Most people in Slovakia are Roman Catholics, but the Orthodox Church and most Protestant denominations are also active. The country has also a small Jewish population. More than half of Slovakia's people live in towns and cities. The largest cities are Bratislava, Kosice, Trnava, Nitra, Presov, and Zilina.

Slovakia has about 18,300 kilometers (11,400 miles) of roads and others are still building up. Railroads and busses link all the major cities and many smaller towns. Bratislava and Kosice have an international airport as well as Poprad and Sliac have airports.

Folk art has a long tradition in Slovakia. Tourists can buy many objects made by folk artists e.g. baskets, glass paintings, pottery, and woodcarvings. Painted wooden houses and other forms of folk architecture are in many regions.

A typical Slovak food is the Bryndzove halusky (noodles with sheep's cheese). A plum brandy called Slivovica is a national drink, but the wine and the beer are also quite popular.
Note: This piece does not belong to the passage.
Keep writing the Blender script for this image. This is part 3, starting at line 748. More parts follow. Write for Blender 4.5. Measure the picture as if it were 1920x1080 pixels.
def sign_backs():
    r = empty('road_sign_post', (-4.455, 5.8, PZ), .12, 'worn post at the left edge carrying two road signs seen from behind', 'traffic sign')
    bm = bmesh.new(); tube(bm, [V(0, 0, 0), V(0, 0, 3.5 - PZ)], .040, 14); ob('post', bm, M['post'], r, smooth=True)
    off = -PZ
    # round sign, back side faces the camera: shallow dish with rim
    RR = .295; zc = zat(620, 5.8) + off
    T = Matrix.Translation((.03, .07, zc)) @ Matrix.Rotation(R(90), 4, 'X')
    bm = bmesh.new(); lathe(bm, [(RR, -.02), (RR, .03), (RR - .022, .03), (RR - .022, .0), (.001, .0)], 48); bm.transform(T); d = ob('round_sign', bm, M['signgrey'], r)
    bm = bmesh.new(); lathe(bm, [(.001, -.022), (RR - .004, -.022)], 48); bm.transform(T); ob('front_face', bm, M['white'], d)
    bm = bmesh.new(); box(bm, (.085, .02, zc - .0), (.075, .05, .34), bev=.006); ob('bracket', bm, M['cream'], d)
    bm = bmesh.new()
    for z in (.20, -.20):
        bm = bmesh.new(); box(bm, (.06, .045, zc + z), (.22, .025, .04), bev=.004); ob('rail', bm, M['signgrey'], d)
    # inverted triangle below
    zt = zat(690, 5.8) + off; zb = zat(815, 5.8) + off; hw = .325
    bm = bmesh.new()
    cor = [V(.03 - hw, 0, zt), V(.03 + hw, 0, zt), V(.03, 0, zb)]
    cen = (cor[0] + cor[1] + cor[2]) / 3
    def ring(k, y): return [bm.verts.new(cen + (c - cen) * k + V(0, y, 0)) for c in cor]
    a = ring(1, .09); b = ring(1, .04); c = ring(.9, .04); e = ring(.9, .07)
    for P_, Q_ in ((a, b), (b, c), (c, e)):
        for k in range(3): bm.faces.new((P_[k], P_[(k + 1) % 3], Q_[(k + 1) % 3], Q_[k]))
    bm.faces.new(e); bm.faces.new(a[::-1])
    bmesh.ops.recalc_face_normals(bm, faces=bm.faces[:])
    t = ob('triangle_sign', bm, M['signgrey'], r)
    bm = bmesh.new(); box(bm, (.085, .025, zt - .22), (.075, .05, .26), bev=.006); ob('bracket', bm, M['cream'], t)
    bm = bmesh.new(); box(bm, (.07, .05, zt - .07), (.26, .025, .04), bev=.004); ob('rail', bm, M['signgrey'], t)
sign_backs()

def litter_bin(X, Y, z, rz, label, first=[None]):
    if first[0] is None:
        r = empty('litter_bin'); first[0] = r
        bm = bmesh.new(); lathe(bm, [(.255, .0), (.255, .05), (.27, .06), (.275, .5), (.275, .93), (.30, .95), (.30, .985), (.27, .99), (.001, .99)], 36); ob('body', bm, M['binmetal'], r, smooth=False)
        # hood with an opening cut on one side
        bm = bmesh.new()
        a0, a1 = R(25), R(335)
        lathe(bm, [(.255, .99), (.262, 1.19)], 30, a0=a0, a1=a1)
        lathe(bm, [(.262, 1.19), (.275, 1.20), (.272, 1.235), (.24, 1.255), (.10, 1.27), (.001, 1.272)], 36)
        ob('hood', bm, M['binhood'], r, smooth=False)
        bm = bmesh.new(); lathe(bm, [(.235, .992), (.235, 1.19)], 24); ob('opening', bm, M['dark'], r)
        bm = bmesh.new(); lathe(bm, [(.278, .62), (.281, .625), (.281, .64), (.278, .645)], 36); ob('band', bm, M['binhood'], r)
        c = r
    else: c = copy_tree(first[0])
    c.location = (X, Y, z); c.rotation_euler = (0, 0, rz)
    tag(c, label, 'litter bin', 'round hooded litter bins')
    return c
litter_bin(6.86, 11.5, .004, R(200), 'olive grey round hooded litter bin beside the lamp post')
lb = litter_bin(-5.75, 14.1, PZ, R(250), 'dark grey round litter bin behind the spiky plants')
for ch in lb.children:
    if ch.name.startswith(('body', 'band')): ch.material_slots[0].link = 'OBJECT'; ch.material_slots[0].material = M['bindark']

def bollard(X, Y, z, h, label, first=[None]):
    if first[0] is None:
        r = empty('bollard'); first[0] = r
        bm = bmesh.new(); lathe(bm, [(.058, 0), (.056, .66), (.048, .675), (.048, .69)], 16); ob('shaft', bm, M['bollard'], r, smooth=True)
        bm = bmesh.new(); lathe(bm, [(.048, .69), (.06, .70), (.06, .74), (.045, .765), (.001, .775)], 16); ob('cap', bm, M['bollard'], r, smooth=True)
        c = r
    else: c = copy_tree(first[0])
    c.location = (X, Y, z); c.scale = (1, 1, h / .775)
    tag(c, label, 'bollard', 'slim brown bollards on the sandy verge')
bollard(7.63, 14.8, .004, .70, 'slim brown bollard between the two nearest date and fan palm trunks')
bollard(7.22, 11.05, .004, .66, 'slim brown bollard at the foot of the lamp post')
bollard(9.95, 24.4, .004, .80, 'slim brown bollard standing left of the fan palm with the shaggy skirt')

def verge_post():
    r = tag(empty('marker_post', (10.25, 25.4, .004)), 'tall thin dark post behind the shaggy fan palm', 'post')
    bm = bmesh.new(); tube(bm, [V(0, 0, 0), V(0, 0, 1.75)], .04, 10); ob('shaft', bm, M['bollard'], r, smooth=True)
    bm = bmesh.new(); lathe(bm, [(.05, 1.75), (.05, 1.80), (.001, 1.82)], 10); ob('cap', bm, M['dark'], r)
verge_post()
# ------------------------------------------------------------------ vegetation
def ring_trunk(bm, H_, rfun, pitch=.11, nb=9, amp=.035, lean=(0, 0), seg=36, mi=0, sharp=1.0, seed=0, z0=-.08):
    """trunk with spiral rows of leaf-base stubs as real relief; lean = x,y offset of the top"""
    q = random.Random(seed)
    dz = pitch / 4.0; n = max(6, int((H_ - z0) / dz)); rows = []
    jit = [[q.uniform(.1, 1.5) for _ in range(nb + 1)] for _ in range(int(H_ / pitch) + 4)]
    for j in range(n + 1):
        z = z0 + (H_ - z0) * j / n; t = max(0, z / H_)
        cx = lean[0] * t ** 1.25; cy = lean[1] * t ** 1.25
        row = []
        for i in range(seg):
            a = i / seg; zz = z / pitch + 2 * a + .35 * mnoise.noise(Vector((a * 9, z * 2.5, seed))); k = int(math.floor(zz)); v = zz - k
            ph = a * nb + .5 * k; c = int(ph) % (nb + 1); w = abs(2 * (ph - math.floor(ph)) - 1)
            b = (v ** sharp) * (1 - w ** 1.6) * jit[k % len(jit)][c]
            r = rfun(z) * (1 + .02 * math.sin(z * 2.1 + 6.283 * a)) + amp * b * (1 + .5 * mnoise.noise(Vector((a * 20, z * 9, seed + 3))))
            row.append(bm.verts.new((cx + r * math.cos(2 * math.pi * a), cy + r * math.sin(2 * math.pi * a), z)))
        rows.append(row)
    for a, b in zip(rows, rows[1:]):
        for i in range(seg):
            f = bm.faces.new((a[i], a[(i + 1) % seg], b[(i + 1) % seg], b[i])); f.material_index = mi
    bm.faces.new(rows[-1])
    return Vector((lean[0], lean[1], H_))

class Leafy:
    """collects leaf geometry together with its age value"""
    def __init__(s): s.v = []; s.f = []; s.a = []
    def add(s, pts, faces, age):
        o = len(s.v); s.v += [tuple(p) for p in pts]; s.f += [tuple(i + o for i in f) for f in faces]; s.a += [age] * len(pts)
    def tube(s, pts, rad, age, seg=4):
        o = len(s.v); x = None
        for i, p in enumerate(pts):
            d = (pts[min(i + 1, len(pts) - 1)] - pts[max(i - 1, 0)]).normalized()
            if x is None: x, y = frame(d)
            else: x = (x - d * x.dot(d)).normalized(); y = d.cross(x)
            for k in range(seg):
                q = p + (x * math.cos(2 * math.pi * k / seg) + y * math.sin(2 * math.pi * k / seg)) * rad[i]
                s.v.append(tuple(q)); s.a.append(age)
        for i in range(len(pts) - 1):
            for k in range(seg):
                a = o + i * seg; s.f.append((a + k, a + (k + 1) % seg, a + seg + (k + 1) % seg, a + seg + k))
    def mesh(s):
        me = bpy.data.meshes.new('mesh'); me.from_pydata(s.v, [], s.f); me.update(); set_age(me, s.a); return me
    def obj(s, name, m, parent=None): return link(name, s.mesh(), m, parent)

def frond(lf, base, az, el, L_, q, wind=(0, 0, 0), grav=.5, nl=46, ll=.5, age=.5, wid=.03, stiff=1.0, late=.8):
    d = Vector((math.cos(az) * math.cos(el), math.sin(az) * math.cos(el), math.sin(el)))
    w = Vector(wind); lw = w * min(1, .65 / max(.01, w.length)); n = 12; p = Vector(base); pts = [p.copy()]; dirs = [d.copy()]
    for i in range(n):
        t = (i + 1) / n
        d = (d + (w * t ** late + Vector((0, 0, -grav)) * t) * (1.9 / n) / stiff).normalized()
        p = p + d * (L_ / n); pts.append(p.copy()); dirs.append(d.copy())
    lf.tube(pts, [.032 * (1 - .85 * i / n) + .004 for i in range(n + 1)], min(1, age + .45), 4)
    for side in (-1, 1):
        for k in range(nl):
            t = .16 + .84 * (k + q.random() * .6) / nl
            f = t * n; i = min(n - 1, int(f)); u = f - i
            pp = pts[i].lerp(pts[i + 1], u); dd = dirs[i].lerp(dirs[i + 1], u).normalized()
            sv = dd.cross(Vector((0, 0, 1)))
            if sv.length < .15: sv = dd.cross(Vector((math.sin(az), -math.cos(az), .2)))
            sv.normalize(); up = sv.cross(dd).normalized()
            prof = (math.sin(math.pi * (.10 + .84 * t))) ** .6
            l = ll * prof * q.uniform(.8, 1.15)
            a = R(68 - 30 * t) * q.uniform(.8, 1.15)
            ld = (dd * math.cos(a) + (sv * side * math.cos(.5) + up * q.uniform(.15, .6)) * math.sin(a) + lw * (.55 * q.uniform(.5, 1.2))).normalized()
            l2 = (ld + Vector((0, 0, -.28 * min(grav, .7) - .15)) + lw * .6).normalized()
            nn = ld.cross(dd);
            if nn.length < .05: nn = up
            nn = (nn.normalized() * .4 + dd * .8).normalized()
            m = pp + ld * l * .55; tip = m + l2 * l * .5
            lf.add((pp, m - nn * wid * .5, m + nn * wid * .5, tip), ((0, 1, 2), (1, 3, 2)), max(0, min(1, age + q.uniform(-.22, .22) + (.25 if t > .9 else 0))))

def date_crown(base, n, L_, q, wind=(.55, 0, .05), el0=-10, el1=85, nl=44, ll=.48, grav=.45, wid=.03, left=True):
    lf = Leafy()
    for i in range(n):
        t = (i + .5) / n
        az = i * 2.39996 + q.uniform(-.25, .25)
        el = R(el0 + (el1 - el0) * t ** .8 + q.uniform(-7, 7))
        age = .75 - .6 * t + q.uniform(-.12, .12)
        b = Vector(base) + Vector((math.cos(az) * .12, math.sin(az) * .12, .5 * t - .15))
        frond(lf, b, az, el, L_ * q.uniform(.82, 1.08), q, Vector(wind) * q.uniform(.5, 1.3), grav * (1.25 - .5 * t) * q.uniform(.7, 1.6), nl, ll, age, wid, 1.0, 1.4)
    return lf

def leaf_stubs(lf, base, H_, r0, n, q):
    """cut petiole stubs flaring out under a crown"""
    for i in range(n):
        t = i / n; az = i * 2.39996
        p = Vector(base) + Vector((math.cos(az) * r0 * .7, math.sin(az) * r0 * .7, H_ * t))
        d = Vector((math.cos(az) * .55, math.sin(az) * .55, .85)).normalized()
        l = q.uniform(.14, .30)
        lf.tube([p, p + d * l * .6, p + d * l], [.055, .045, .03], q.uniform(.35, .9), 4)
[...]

In Slovakia, the standard of living is higher than it is in many other formerly Communist countries in Europe as most families own automobiles, refrigerators, televisions, and washing machines. Many city families own weekend cottages.
Slovaks enjoy a variety of leisure activities. Many people attend soccer and hockey matches. Skiing is also very popular. Families enjoy camping, hiking, and mountain climbing in their free time. City residents often spend their evenings socializing with friends or attending cinema, ballets, concerts, operas, or plays.

Almost all adults in Slovakia can read and write. Children are required to attend nine years of elementary school and one years of secondary school. Many towns have different universities, but the Comenius University in Bratislava is Slovakia's leading university. In Slovakia, there are also many private educational facilities, and there is also a private foreign university.

Slovakia has many daily newspapers, magazines, journals, and the country has both state-owned and privately owned television stations.

In the history, Slovakia formed part of larger states. For example, Hungary ruled Slovakia from the 900's until 1918. Then, the Slovaks joined with the Czechs and with other local groups to form Czechoslovakia. In 1948, a few years after the Second World War, Communists took over Czechoslovakia's government. In 1989, the Communist government resigned and non-Communists came to power. After a while, the Czechs and Slovaks began to disagree about important economic and political issues, that's why, in mid-1992, Czech and Slovak decided to split Czechoslovakia into two nations. On Jan. 1, 1993, Czechoslovakia was replaced by Slovakia and the Czech Republic. Now, Slovakia is a parliamentary democracy.